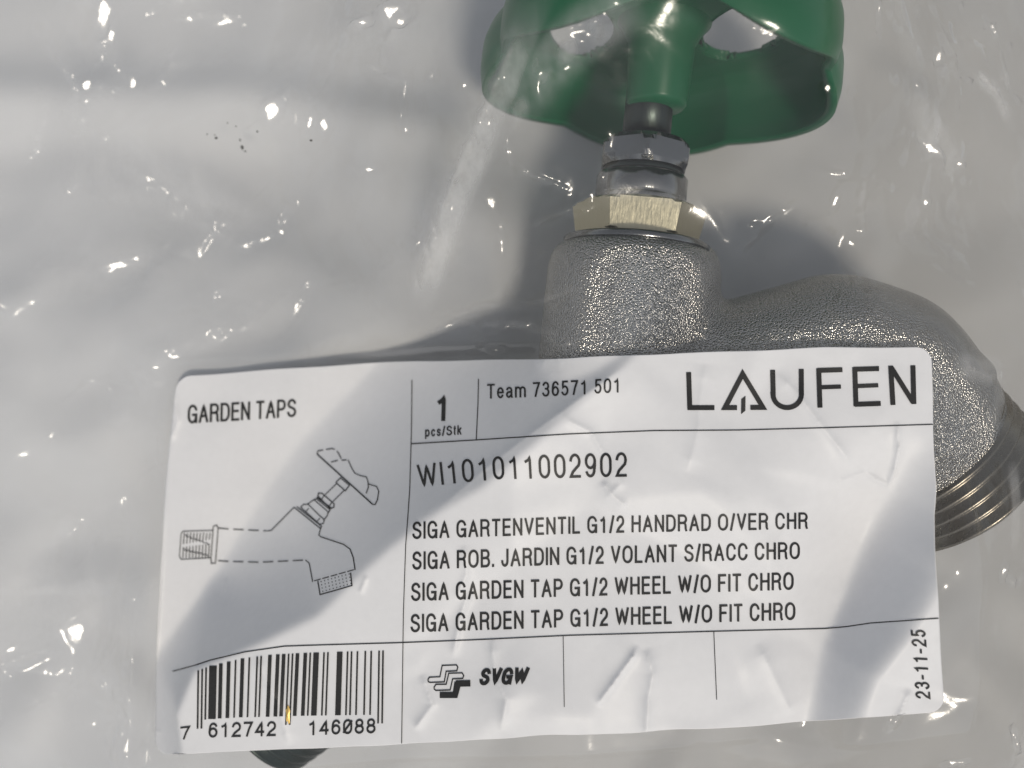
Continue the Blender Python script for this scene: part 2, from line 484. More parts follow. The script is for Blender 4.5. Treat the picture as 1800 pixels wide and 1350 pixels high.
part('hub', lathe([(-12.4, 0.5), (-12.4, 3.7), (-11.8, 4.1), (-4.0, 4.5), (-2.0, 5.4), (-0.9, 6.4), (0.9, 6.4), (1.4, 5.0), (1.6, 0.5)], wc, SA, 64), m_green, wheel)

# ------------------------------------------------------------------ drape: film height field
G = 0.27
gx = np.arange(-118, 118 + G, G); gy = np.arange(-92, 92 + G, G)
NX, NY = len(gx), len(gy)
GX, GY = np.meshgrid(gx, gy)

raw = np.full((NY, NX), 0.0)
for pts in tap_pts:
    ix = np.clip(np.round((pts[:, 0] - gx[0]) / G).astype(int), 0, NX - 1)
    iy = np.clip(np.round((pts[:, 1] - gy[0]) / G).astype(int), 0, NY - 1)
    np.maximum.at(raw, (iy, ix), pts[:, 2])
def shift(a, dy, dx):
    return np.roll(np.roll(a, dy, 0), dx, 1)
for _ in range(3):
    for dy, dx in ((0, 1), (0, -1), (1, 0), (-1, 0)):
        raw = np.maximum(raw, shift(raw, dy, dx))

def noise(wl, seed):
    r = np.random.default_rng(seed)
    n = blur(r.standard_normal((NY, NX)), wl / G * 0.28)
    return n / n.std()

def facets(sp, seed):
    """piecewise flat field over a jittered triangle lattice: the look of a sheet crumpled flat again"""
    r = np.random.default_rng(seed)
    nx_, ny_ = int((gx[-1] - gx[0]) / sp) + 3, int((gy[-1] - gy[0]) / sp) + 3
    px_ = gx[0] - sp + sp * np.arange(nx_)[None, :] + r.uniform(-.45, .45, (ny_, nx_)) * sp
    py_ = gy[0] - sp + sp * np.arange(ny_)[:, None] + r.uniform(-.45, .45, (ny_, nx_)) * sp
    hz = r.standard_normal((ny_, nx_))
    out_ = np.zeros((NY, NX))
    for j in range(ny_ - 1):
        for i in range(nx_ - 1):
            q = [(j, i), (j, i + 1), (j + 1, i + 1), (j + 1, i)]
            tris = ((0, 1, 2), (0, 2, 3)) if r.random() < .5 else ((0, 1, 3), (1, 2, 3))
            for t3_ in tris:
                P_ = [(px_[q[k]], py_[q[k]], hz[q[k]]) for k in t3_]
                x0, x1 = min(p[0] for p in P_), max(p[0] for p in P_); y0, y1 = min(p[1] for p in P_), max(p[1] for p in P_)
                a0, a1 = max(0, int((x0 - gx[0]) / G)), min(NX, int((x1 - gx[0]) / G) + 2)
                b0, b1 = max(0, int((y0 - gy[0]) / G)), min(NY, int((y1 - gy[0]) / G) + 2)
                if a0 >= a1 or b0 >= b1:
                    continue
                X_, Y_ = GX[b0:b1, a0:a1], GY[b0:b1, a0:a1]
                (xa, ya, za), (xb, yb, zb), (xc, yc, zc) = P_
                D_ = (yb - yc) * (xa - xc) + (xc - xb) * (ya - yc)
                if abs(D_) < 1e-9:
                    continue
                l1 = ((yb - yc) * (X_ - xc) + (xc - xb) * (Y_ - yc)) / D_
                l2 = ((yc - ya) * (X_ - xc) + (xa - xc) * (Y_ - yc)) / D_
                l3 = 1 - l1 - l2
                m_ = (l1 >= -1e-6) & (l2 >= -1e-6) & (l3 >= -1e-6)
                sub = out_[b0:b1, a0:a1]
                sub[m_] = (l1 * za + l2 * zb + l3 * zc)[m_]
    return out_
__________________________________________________
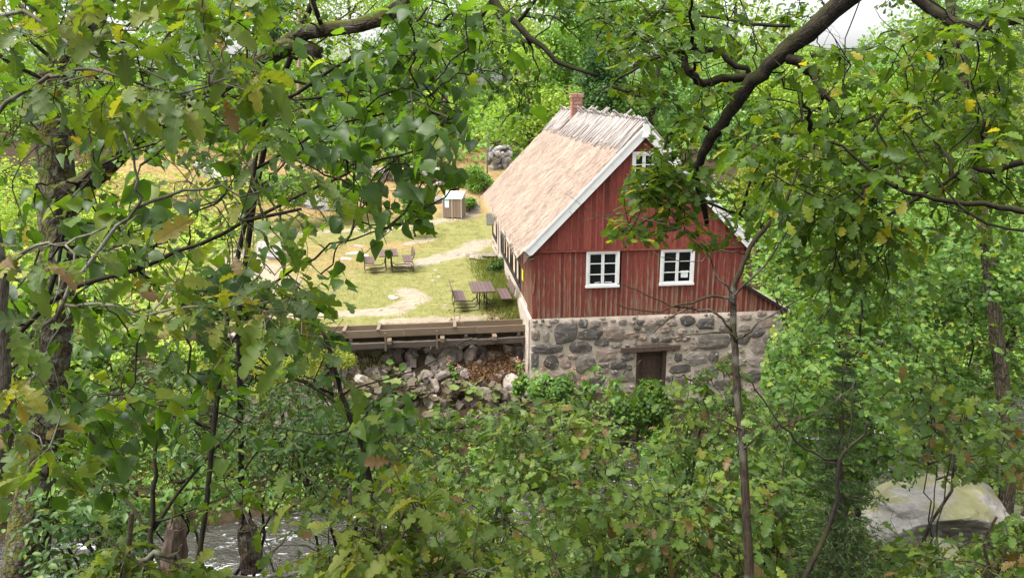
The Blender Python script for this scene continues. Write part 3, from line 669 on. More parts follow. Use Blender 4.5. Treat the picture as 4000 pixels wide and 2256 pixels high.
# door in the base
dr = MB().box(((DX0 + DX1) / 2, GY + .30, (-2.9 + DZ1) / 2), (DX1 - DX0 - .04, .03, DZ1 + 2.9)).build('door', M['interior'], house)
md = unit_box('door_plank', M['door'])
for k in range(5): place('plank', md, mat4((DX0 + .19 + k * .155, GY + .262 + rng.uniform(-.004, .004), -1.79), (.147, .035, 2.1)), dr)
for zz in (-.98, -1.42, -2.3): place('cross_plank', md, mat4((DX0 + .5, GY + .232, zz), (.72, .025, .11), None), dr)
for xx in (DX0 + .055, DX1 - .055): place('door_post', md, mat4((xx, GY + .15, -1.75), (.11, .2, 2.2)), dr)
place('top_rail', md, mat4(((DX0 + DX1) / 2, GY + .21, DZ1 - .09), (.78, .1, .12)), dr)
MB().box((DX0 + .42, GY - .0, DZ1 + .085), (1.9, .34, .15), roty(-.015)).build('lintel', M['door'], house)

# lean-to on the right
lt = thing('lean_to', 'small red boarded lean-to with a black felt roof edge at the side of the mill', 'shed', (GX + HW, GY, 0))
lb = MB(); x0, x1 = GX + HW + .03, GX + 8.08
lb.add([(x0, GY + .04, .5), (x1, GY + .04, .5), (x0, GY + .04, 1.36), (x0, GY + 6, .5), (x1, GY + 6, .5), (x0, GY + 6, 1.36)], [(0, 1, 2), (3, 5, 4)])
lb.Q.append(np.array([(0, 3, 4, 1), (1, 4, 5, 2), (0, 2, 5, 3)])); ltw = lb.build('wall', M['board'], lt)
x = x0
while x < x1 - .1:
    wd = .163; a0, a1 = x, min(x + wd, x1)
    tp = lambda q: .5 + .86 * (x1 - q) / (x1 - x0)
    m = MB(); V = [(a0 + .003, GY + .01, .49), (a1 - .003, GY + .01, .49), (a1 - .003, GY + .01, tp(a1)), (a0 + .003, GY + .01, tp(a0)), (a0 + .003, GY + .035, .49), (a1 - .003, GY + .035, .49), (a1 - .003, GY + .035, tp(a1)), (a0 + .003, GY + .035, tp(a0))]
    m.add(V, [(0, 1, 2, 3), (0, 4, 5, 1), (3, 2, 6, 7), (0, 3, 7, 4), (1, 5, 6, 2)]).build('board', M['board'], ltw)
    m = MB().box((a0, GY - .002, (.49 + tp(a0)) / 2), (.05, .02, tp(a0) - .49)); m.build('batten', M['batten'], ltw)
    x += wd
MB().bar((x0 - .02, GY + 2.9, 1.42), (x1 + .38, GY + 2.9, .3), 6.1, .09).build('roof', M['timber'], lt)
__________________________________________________
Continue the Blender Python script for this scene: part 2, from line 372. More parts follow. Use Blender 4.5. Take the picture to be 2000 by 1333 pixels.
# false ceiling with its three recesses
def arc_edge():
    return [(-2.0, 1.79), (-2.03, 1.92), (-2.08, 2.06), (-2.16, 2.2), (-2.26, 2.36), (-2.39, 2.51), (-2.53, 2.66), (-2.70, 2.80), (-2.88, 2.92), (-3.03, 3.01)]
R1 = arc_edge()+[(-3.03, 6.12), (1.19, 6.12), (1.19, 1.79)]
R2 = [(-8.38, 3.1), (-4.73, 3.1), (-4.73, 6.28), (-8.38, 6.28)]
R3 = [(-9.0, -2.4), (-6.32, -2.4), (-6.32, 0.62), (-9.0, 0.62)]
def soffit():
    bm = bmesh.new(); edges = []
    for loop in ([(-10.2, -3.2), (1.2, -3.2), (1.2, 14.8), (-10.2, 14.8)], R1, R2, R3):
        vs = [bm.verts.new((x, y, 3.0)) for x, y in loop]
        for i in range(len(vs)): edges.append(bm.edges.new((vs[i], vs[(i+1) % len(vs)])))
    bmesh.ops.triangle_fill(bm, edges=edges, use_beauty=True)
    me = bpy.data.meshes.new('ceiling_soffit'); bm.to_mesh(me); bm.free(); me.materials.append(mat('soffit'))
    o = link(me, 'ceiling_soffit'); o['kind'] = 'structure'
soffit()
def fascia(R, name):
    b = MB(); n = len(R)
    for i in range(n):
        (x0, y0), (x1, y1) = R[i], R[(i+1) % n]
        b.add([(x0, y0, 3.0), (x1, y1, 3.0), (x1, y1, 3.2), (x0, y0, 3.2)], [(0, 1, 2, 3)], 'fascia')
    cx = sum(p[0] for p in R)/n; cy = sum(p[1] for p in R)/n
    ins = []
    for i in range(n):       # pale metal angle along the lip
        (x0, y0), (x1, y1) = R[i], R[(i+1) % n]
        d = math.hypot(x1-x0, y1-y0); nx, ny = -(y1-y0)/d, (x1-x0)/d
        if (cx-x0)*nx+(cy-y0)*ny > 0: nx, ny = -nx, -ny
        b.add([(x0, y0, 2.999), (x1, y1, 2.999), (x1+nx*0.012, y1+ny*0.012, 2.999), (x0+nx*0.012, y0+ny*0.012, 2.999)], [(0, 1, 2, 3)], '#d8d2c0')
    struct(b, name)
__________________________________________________
The required output is an exact reproduction of the lines starting at the one that contains "1350 pixels high." and ending at the one that contains "64), m_green, wheel)". Both boundary lines belong to it.

### Response to the exercise:
Continue the Blender Python script for this scene: part 2, from line 484. More parts follow. The script is for Blender 4.5. Treat the picture as 1800 pixels wide and 1350 pixels high.
part('hub', lathe([(-12.4, 0.5), (-12.4, 3.7), (-11.8, 4.1), (-4.0, 4.5), (-2.0, 5.4), (-0.9, 6.4), (0.9, 6.4), (1.4, 5.0), (1.6, 0.5)], wc, SA, 64), m_green, wheel)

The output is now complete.